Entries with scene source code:
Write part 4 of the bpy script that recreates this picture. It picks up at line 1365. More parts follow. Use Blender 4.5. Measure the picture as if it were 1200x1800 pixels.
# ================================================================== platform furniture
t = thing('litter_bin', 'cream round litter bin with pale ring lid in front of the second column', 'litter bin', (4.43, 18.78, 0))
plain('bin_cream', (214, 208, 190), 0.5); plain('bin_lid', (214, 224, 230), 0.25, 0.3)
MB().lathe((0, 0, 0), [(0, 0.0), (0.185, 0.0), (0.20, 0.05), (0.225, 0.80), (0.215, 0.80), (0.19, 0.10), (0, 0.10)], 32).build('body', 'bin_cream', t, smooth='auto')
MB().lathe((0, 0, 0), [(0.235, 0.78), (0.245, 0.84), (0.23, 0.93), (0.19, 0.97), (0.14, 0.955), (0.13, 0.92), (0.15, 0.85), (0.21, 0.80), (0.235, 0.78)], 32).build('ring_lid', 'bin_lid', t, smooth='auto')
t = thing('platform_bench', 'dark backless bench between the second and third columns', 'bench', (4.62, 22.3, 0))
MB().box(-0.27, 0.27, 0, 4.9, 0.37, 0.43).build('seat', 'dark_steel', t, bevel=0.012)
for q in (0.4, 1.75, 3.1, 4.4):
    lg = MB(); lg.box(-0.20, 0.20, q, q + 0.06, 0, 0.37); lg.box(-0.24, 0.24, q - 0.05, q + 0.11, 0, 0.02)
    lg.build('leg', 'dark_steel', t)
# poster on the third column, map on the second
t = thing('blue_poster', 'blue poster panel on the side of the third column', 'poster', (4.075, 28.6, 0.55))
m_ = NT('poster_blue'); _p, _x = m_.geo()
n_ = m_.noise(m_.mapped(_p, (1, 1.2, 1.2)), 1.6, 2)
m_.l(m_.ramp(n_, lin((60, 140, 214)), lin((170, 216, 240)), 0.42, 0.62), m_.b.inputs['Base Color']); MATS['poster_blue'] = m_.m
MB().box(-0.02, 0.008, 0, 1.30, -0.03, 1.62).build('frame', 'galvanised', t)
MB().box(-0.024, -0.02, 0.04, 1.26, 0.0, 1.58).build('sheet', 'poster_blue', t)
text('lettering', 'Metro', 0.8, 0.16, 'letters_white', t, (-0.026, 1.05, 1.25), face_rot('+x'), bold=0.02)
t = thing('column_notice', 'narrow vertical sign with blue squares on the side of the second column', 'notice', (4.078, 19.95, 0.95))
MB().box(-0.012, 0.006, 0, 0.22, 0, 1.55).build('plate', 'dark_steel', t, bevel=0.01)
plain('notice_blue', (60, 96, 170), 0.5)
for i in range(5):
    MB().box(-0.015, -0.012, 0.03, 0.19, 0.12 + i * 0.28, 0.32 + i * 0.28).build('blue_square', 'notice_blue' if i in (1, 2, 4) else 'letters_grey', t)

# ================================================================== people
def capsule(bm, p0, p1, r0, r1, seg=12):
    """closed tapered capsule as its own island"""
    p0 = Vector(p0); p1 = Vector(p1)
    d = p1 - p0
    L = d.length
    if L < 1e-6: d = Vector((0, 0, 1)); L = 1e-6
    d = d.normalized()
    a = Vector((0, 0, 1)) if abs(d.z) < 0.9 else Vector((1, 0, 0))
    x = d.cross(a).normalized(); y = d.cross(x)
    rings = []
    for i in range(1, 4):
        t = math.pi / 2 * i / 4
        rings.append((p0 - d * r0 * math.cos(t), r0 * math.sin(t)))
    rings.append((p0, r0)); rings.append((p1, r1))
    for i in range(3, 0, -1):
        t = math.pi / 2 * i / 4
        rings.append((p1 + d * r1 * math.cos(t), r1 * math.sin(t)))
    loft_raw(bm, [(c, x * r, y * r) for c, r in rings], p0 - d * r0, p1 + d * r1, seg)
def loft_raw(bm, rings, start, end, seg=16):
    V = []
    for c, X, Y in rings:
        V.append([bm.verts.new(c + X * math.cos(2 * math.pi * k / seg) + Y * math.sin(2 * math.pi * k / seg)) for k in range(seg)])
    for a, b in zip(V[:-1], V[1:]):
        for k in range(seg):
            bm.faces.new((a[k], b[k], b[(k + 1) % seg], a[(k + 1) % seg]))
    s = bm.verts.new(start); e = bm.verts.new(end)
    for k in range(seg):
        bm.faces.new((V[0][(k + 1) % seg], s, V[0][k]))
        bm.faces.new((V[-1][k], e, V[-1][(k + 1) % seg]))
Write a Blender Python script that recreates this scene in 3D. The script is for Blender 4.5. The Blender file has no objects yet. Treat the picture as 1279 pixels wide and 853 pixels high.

### What the task asks
In the lines above, find each one with "recreates" and list it.

### Written answer
Write part 4 of the bpy script that recreates this picture. It picks up at line 1365. More parts follow. Use Blender 4.5. Measure the picture as if it were 1200x1800 pixels.
Write a Blender Python script that recreates this scene in 3D. The script is for Blender 4.5. The Blender file has no objects yet. Treat the picture as 1279 pixels wide and 853 pixels high.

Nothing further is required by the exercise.